A vapor selectivity study of microsensor arrays employing various functionalized ligand protected gold nanoclusters

Abstract

We synthesized and tested four different monolayer protected gold nanoclusters (MPCs) as chemically selective interfaces for an organic vapor sensor array. The ligands chosen for capping the nano-Au particles and for selective organic vapor sorption were octanethiol, 2-naphthalenethiol, 2-benzothiazolethiol and 4-methoxythiolphenol. The same set of gold nanoclusters were tested on two different types of sensor platforms, a chemiresistor (CR) and a quartz crystal microbalance (QCM). The sensing properties of both sensor arrays were investigated with 10 organic vapors of various functional groups. Vapor sensing selectivity, dominated by the shell ligand structure of MPC, was demonstrated.

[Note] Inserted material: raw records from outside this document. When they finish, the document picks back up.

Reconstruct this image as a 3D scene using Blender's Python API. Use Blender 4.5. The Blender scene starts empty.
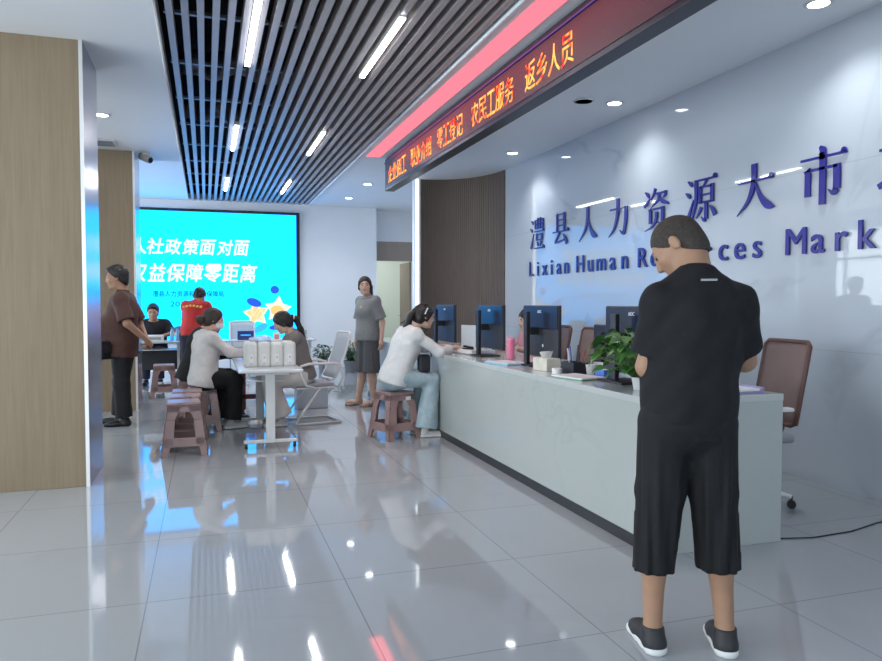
import bpy, bmesh, math, random
import numpy as np
from mathutils import Vector, Matrix
random.seed(7)
S = bpy.context.scene
COL = S.collection
R = math.radians
PI = math.pi

# ------------------------------------------------------------------ camera
cam_d = bpy.data.cameras.new('camera')
cam = bpy.data.objects.new('camera', cam_d); COL.objects.link(cam)
cam_d.sensor_width = 36.0
cam_d.lens = 720.0 / 882.0 * 36.0
cam_d.clip_start = 0.05; cam_d.clip_end = 200
cam.location = (0, 0, 1.35)
cam.rotation_euler = (PI/2 - math.atan(27.5/720.0), 0, -math.atan(235/720.0))
S.camera = cam
# ------------------------------------------------------------------ world and light
W = bpy.data.worlds.new('sky'); S.world = W; W.use_nodes = True
bg = W.node_tree.nodes['Background']
bg.inputs[0].default_value = (0.72, 0.86, 1.0, 1); bg.inputs[1].default_value = 1.5
S.view_settings.view_transform = 'Standard'
S.view_settings.look = 'None'
S.view_settings.gamma = 1.0
S.view_settings.use_curve_mapping = False
S.view_settings.exposure = 0.42
S.cycles.max_bounces = 8; S.cycles.diffuse_bounces = 4; S.cycles.glossy_bounces = 4
S.cycles.transparent_max_bounces = 8
S.cycles.caustics_reflective = False; S.cycles.caustics_refractive = False

def area(name, loc, rot, sx, sy, power, col=(1, 1, 1)):
    l = bpy.data.lights.new(name, 'AREA'); l.shape = 'RECTANGLE'; l.size = sx; l.size_y = sy
    l.energy = power; l.color = col
    o = bpy.data.objects.new(name, l); COL.objects.link(o); o.location = loc; o.rotation_euler = rot
    return o
# daylight that comes in through the windows of the left wall and of the entrance behind the camera
area('daylight_left_near', (-5.6, 2.2, 1.75), (0, R(-90), 0), 2.6, 7.0, 400, (0.88, 0.95, 1.0))
area('daylight_left_far', (-5.6, 12.0, 1.75), (0, R(-90), 0), 2.6, 4.4, 260, (0.88, 0.95, 1.0))
area('daylight_entrance', (0.0, -3.6, 1.6), (R(90), 0, 0), 5.6, 2.6, 45, (0.88, 0.95, 1.0))

# ------------------------------------------------------------------ materials
_M = {}
def mat(name, col, rough=0.6, metal=0.0, noise=0.0, nscale=8.0, bump=0.0, bscale=60.0, spec=0.5,
        emit=None, estr=0.0, alpha=1.0, coat=0.0, stretch=(1, 1, 1), trans=0.0, ior=1.45):
    if name in _M: return _M[name]
    m = bpy.data.materials.new(name); m.use_nodes = True
    nt = m.node_tree; b = nt.nodes['Principled BSDF']
    b.inputs['Base Color'].default_value = (*col, 1)
    b.inputs['Roughness'].default_value = rough
    b.inputs['Metallic'].default_value = metal
    b.inputs['Specular IOR Level'].default_value = spec
    b.inputs['Coat Weight'].default_value = coat
    b.inputs['Coat Roughness'].default_value = 0.05
    b.inputs['IOR'].default_value = ior
    b.inputs['Transmission Weight'].default_value = trans
    if alpha < 1: b.inputs['Alpha'].default_value = alpha
    if emit is not None:
        b.inputs['Emission Color'].default_value = (*emit, 1); b.inputs['Emission Strength'].default_value = estr
    if noise > 0 or bump > 0:
        tc = nt.nodes.new('ShaderNodeTexCoord'); mp = nt.nodes.new('ShaderNodeMapping')
        mp.inputs['Scale'].default_value = stretch
        nt.links.new(tc.outputs['Object'], mp.inputs[0])
    if noise > 0:
        n = nt.nodes.new('ShaderNodeTexNoise'); n.inputs['Scale'].default_value = nscale; n.inputs['Detail'].default_value = 5
        nt.links.new(mp.outputs[0], n.inputs['Vector'])
        r = nt.nodes.new('ShaderNodeValToRGB')
        r.color_ramp.elements[0].position = 0.3; r.color_ramp.elements[1].position = 0.7
        r.color_ramp.elements[0].color = (*[c*(1-noise) for c in col], 1)
        r.color_ramp.elements[1].color = (*[min(1, c*(1+noise)) for c in col], 1)
        nt.links.new(n.outputs[0], r.inputs[0]); nt.links.new(r.outputs[0], b.inputs['Base Color'])
    if bump > 0:
        n2 = nt.nodes.new('ShaderNodeTexNoise'); n2.inputs['Scale'].default_value = bscale; n2.inputs['Detail'].default_value = 3
        nt.links.new(mp.outputs[0], n2.inputs['Vector'])
        bp = nt.nodes.new('ShaderNodeBump'); bp.inputs['Strength'].default_value = bump; bp.inputs['Distance'].default_value = 0.004
        nt.links.new(n2.outputs[0], bp.inputs['Height']); nt.links.new(bp.outputs[0], b.inputs['Normal'])
    _M[name] = m
    return m

def emis(name, col, strength):
    if name in _M: return _M[name]
    m = bpy.data.materials.new(name); m.use_nodes = True
    nt = m.node_tree; nt.nodes.clear()
    e = nt.nodes.new('ShaderNodeEmission'); o = nt.nodes.new('ShaderNodeOutputMaterial')
    e.inputs[0].default_value = (*col, 1); e.inputs[1].default_value = strength
    nt.links.new(e.outputs[0], o.inputs[0]); _M[name] = m
    return m

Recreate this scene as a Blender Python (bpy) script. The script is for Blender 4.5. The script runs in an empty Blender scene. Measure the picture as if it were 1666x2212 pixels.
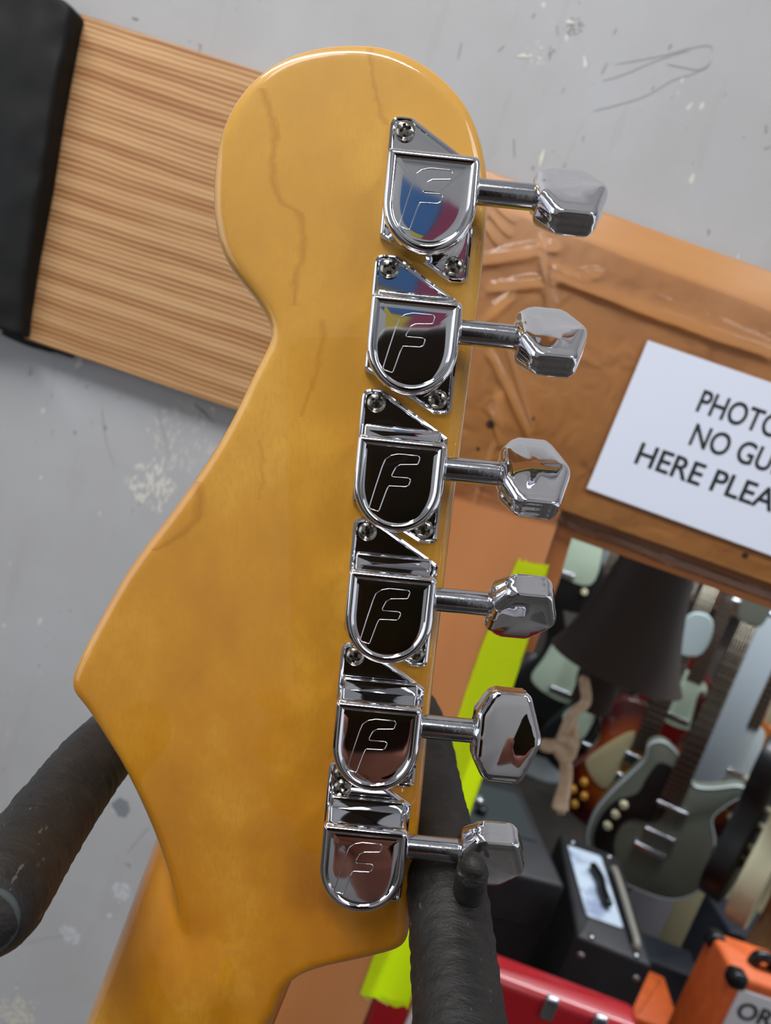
import bpy, bmesh, math, random
from mathutils import Vector, Matrix, noise
random.seed(4)
C = bpy.context.scene.collection
sc = bpy.context.scene
# ---------------------------------------------------------------- camera
FPX = 1536.0; CX, CY = 833.0, 1106.0
CAM = Vector((0, 0, 1.5))
pt, rl = math.radians(9), math.radians(19)
F = Vector((0, math.cos(pt), -math.sin(pt)))
R0 = Vector((1, 0, 0)); U0 = Vector((0, math.sin(pt), math.cos(pt)))
UP = math.cos(rl)*U0 - math.sin(rl)*R0
RT = math.cos(rl)*R0 + math.sin(rl)*U0
cd = bpy.data.cameras.new('camera'); cam = bpy.data.objects.new('camera', cd); C.objects.link(cam)
cam.matrix_world = Matrix(((RT.x, UP.x, -F.x, CAM.x), (RT.y, UP.y, -F.y, CAM.y), (RT.z, UP.z, -F.z, CAM.z), (0, 0, 0, 1)))
cd.sensor_fit = 'VERTICAL'; cd.sensor_height = 24.0; cd.lens = FPX/2212*24.0
cd.clip_start = 0.005; cd.clip_end = 50
cd.dof.use_dof = True; cd.dof.focus_distance = 0.137; cd.dof.aperture_fstop = (cd.lens/1000)/0.00115
sc.camera = cam
# ---------------------------------------------------------------- world and exposure
w = bpy.data.worlds.new('world'); sc.world = w; w.use_nodes = True
w.node_tree.nodes['Background'].inputs[0].default_value = (0.86, 0.90, 1.0, 1)
w.node_tree.nodes['Background'].inputs[1].default_value = 1.05
vs = sc.view_settings
vs.view_transform = 'Standard'; vs.look = 'None'; vs.gamma = 1; vs.use_curve_mapping = False; vs.exposure = -0.12
def area(name, loc, target, sx, sy, power, col=(1, 1, 1)):
    l = bpy.data.lights.new(name, 'AREA'); l.shape = 'RECTANGLE'; l.size = sx; l.size_y = sy; l.energy = power; l.color = col
    o = bpy.data.objects.new(name, l); C.objects.link(o); o.location = loc
    o.rotation_euler = (Vector(target)-Vector(loc)).to_track_quat('-Z', 'Y').to_euler(); return o
area('tube_light', (-0.55, -0.35, 2.45), (0.0, 0.2, 1.5), 1.3, 0.12, 14.5, (1.0, 0.98, 0.95))
area('tube_light', (0.9, -0.7, 2.45), (0.2, 0.2, 1.5), 1.3, 0.12, 4.5, (0.95, 0.97, 1.0))
area('left_fill', (-1.9, -0.8, 1.25), (-0.1, 0.35, 1.35), 1.3, 1.5, 8, (0.86, 0.93, 1.0))  # added cool fill from the left, no real window behind it
area('shop_tube_light', (1.1, 1.6, 2.6), (1.0, 2.0, 0.8), 1.5, 0.25, 64, (0.92, 0.96, 1.0))

def ray(x, y): return F + RT*((x-CX)/FPX) - UP*((y-CY)/FPX)
def P(x, y, d): return CAM + ray(x, y)*d
def plane_hit(x, y, o, n):
    r = ray(x, y); return CAM + r*((o-CAM).dot(n)/r.dot(n))
def ph(x, y, z): return plane_hit(x, y, Vector((0, 0, z)), Vector((0, 0, 1)))
# headstock frame: U right, V up, W towards the camera
ZH = 0.1415; th = math.radians(5.5)
GU = RT.copy(); GV = math.cos(th)*UP - math.sin(th)*F; GW = GU.cross(GV); GO = CAM + F*ZH
GM = Matrix(((GU.x, GV.x, GW.x, GO.x), (GU.y, GV.y, GW.y, GO.y), (GU.z, GV.z, GW.z, GO.z), (0, 0, 0, 1)))
def g(x, y, w=0.0):
    q = plane_hit(x, y, GO+GW*w, GW)-GO
    return Vector((q.dot(GU), q.dot(GV), w))
# wall frame: X along the wall, Y up, Z (n) towards the camera
wa = math.radians(-5)
WX = Vector((math.cos(wa), math.sin(wa), 0)); WZ = Vector((0, 0, 1)); WN = WX.cross(WZ)
WO = CAM + F*0.45
WM = Matrix(((WX.x, WZ.x, WN.x, WO.x), (WX.y, WZ.y, WN.y, WO.y), (WX.z, WZ.z, WN.z, WO.z), (0, 0, 0, 1)))
def wl(x, y, n=0.0):
    q = plane_hit(x, y, WO+WN*n, WN)-WO
    return Vector((q.dot(WX), q.dot(WZ), n))

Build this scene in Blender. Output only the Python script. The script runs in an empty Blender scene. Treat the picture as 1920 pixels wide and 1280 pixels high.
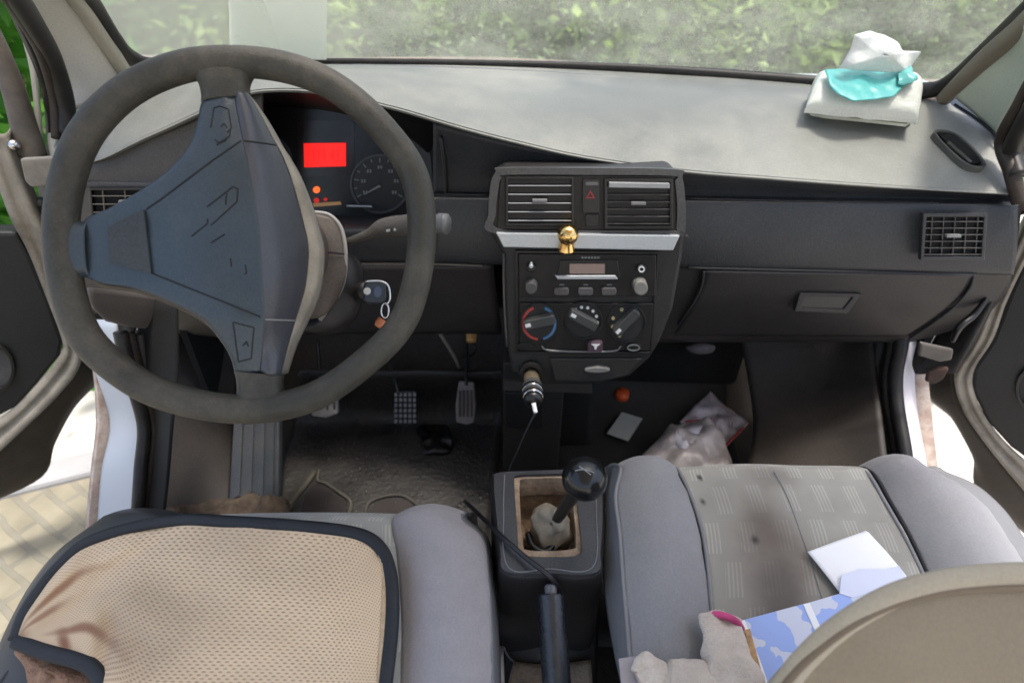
import bpy, bmesh, math, random
from mathutils import Vector as V, noise
random.seed(7)
S = bpy.context.scene
COL = S.collection
R = math.radians
# ---------------------------------------------------------------- camera
FP, TH, PSI, RO = 1070.0, R(35), R(2), R(.6)
C = V((-.09, 0, 1.25))
f_ = V((-math.sin(PSI)*math.cos(TH), math.cos(PSI)*math.cos(TH), -math.sin(TH)))
r0 = V((math.cos(PSI), math.sin(PSI), 0)); u0 = r0.cross(f_)
r_ = r0*math.cos(RO)+u0*math.sin(RO); u_ = r_.cross(f_)
cd = bpy.data.cameras.new('camera'); cam = bpy.data.objects.new('camera', cd); COL.objects.link(cam)
cd.sensor_width = 36; cd.lens = FP/1920*36; cd.clip_start = .01; cd.clip_end = 500
from mathutils import Matrix
M = Matrix((( r_.x, u_.x, -f_.x, C.x), (r_.y, u_.y, -f_.y, C.y), (r_.z, u_.z, -f_.z, C.z), (0, 0, 0, 1)))
cam.matrix_world = M
cd.dof.use_dof = True; cd.dof.focus_distance = .75; cd.dof.aperture_fstop = 3.6
S.camera = cam
# ---------------------------------------------------------------- light
SUN_EL, SUN_AZ = R(79), R(100)       # azimuth measured clockwise from +Y
w = bpy.data.worlds.new("World"); S.world = w; w.use_nodes = True
nt = w.node_tree; bgn = nt.nodes['Background']
sky = nt.nodes.new('ShaderNodeTexSky'); sky.sky_type = 'NISHITA'; sky.sun_disc = False
sky.sun_elevation = SUN_EL; sky.sun_rotation = SUN_AZ; sky.air_density = 1.0; sky.dust_density = 4.0; sky.ozone_density = .6
nt.links.new(sky.outputs[0], bgn.inputs[0]); bgn.inputs[1].default_value = .15
sd = bpy.data.lights.new('sun', 'SUN'); sd.energy = 1.7; sd.angle = R(8); sd.color = (1, .96, .9)
sun = bpy.data.objects.new('sun', sd); COL.objects.link(sun)
sdir = V((math.sin(SUN_AZ)*math.cos(SUN_EL), math.cos(SUN_AZ)*math.cos(SUN_EL), math.sin(SUN_EL)))
sun.rotation_euler = sdir.to_track_quat('Z', 'Y').to_euler(); sun.location = (0, -3, 6)
S.view_settings.view_transform = 'Standard'; S.view_settings.look = 'None'
S.view_settings.exposure = 1.35; S.view_settings.gamma = 1
S.cycles.max_bounces = 10; S.cycles.diffuse_bounces = 6; S.cycles.transparent_max_bounces = 12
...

The sensitivities of MPC coated CR are better than those of QCM sensors coated with the same material. The average CR/QCM amplification factors are range from 1.9 for 4-methoxythiolphenol MPC to 16.9 for octanethiol MPC. These differences in amplification factors indicate the functional group specific mechanisms for each vapor–MPC pair. The shell penetration mechanism of hydrogen-bonding vapor molecules into the 2-benzothiazolethiol capped MPC reduced the CR/QCM amplification factors. Strong attraction between MPC shell ligands can also reduce the magnitude of resistance changes during vapor sorption.